Jika pencobaan dari Iblis dan ujian dari Tuhan, apakah ada hubungan antara keduanya? Allah tidak pernah berniat jahat, mungkinkah Allah bekerja sama dengan setan untuk mencobai manusia? Ketika Ayub dicobai setan, pada saat yang sama ia sedang diuji oleh Allah. Allah sama sekali tidak memperalat setan untuk merugikan Ayub. Sementara Tuhan memperkenankan setan memakai Allah untuk menyusahkan Ayub. Di sini kita melihat Allah membiarkan hal itu, karena ada tujuan yang lebih tinggi. Ketika setan mau merusak Ayub, ia tahu bahwa ia tidak punya kuasa dan kebebasan mutlak. Itu sebab ia harus datang kepada Allah. Apakah itu berarti setan bisa masuk sorga? Pengertian ini melampaui keadaan tiga dimensi kesementaraan. Konsep ini melampaui ruang dan waktu. Konsep kita tentang Allah adalah Allah yang melampaui ruang dan melampaui waktu. Ketika Allah sedang rapat dengan malaikat Tuhan, setan menghadap Allah. Itu berarti Allah melihat apa yang setan lakukan. Setan berkata, “Saya melihat dia takut Tuhan. Tetapi ia baik karena Engkau memberkati dia. Coba angkat semua berkatnya, pasti ia akan melawan Engkau.” Tuhan tertawa, apakah umat Tuhan yang sejati hanya menjadi umat ketika mendapat berkat. Maka Tuhan menyerahkan Ayub untuk dicobai Iblis. Namun, Iblis tetap tidak boleh mengambil nyawanya. Di sini kita melihat prinsip bagaimana Tuhan memberi ujian kepada manusia, tetapi ada batasnya. Janganlah manusia bodoh dengan memarahi Tuhan ketika sedang diuji oleh Tuhan. Setan turun ke dunia di mana Ayub berada. Unta, domba, lembu, bahkan kesepuluh anak Ayub diambil oleh setan. Ini ujian yang terlalu berat dan sangat menakutkan bagi setiap kita. Saat itu Tuhan dengan diam-diam melihat. Apakah Tuhan memperalat setan untuk mempermainkan manusia? Tidak. Tuhan sedang memberikan ujian melalui pencobaan yang dilakukan oleh setan.
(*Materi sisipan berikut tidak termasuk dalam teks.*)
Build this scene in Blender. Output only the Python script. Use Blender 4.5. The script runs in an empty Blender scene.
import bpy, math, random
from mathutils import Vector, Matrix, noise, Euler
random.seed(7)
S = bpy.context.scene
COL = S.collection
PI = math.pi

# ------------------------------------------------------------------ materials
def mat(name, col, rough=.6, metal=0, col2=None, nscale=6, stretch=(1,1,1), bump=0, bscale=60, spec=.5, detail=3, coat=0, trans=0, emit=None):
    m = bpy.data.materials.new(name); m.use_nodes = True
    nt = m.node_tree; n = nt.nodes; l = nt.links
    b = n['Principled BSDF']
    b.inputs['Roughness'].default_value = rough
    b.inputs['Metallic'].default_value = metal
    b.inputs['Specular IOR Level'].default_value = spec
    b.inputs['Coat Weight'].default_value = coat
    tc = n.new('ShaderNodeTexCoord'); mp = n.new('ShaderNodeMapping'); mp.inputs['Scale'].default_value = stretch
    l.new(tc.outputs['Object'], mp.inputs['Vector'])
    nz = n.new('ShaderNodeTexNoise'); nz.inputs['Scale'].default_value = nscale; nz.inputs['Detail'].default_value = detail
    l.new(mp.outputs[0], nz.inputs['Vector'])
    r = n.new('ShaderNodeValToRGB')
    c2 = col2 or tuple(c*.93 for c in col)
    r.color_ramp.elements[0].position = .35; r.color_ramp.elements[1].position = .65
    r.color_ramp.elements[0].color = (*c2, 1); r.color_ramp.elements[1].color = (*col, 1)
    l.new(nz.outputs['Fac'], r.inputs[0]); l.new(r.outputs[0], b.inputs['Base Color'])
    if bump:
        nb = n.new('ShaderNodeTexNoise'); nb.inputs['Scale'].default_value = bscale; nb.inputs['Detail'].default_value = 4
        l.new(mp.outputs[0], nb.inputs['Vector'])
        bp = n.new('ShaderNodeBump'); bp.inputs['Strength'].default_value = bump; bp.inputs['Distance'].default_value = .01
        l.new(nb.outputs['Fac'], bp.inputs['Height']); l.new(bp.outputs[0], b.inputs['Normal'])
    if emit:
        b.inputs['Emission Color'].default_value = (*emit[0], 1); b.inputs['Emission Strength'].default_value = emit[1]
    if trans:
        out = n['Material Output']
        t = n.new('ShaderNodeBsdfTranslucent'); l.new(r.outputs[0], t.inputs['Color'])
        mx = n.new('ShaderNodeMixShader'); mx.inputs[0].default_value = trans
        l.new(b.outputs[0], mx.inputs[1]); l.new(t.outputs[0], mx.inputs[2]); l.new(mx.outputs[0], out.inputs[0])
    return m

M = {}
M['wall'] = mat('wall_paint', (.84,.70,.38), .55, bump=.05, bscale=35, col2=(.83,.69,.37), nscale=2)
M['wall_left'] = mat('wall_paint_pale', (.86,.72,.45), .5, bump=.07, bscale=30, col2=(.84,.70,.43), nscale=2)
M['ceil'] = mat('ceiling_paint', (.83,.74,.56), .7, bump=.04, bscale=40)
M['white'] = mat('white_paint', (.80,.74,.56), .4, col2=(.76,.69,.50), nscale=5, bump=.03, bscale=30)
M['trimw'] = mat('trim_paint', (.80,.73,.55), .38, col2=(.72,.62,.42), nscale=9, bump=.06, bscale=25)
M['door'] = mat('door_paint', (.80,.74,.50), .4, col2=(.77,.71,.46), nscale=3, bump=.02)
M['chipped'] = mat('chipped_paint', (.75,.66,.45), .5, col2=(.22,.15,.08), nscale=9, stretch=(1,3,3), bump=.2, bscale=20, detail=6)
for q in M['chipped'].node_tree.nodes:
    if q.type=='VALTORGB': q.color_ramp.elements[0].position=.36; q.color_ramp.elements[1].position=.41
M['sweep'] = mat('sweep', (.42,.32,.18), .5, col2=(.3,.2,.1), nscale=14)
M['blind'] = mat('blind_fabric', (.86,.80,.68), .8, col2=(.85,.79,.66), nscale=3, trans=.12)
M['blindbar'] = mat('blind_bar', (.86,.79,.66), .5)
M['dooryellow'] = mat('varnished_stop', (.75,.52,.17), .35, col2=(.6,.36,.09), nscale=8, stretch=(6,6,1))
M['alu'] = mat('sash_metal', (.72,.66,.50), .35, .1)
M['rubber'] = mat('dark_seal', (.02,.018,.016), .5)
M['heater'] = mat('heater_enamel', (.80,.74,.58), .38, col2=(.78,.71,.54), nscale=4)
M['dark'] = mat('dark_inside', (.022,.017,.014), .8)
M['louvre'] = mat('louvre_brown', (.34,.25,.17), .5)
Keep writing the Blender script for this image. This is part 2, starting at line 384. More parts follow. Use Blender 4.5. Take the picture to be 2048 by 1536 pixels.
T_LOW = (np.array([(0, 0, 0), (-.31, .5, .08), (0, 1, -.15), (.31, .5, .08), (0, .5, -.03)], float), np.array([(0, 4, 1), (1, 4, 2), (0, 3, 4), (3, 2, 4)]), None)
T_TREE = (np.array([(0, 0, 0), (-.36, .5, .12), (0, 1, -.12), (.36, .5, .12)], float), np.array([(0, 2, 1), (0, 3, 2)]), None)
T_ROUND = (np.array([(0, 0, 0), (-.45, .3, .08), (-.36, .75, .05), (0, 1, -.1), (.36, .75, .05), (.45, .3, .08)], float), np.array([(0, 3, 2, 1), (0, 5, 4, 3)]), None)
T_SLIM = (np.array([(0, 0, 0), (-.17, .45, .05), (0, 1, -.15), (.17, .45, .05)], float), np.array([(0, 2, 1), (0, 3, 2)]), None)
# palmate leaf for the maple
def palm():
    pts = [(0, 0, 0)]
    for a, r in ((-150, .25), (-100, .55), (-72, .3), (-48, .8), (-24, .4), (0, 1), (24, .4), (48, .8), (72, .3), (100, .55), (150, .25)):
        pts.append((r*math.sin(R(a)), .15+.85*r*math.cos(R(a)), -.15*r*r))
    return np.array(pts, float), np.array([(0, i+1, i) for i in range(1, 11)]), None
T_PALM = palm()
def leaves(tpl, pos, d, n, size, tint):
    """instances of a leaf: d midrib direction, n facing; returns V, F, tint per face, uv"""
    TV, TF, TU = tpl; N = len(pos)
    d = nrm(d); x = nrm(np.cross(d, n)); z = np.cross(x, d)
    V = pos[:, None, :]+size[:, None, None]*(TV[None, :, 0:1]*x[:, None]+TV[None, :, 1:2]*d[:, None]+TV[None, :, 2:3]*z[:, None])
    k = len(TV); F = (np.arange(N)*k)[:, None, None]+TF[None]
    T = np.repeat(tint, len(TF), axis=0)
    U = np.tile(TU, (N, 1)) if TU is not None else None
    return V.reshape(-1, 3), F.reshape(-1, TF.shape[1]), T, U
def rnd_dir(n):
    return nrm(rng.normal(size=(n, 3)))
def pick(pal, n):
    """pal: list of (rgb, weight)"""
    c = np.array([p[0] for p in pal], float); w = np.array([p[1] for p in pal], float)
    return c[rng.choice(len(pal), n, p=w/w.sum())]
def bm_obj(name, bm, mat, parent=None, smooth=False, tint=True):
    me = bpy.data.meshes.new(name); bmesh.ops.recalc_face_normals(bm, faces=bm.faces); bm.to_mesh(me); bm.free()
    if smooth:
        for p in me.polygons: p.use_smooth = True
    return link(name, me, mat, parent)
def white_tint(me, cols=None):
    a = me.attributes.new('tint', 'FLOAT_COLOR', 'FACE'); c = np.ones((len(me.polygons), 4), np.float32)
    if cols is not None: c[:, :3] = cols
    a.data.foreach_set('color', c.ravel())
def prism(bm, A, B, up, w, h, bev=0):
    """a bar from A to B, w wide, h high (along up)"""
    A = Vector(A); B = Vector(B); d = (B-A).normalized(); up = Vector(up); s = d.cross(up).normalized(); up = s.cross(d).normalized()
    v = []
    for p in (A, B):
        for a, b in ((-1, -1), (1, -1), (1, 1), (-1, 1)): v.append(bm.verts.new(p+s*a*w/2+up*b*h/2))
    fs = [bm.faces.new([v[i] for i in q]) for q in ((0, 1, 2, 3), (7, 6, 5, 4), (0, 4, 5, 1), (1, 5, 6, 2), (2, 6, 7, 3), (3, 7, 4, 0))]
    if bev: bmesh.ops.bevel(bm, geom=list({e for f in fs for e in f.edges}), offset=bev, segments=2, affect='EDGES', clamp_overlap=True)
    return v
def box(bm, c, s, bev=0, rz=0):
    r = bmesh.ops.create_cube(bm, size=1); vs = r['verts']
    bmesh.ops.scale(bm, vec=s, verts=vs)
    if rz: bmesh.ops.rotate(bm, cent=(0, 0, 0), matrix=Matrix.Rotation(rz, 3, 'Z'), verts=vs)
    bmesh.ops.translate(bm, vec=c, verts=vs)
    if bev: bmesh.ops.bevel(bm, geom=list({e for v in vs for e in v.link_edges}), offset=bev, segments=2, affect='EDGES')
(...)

Tuhan akan membuktikan bahwa milik-Nya akan menang dalam ujian, tidak akan jatuh setelah dicobai, dan akhirnya tetap cinta Tuhan. Tuhan berkata, “Bukan Aku tidak tahu engkau baik. Aku akan membuktikan pada orang lain, anak-Ku baik, dan bisa tahan uji.” Kalimat terkenal Socrates, “Hidup yang tidak teruji tidak layak dihidupi.” Ketika Tuhan menguji engkau, janganlah melarikan diri, jangan mencela Allah, atau marah kepada Tuhan. Ketika Ayub dicobai dan diserang setan, Allah bukan sedang memperalat setan, tetapi itu adalah keinginan setan untuk merusak anak Tuhan. Demikian pula ketika Tuhan memakai Yudas menjual Yesus, itu bukan Allah memperalat Yudas. Yesus berkata, “Yang engkau ingin kerjakan, kerjakan sekarang.” Itu pekerjaan yang diinginkan oleh Yudas, bukan yang direncanakan Allah. Dan karena manusia ingin berbuat dosa, Allah membiarkan manusia berbuat dosa. Melalui dosa dan pencobaan itu, Tuhan mengizinkan manusia diberi ujian dan pencobaan untuk membuktikan sesuatu yang tidak ada pada hewan. Tujuan Iblis adalah membawa engkau ke dalam dosa, tetapi tujuan Allah adalah untuk membawa engkau berbagian dalam kesucian Tuhan. Dengan demikian, kita tahu bahwa Allah tidak berbuat salah. Ketika pencobaan dan godaan mengelilingi kita dan ketika tangan setan mau merusak dan membawa kita jatuh ke dalam dosa, kita harus berdoa, “Jangan bawa aku ke dalam pencobaan.” Inilah kalimat penting dalam hubungan kita dengan setan yang boleh kita doakan di hadapan Tuhan. Amin.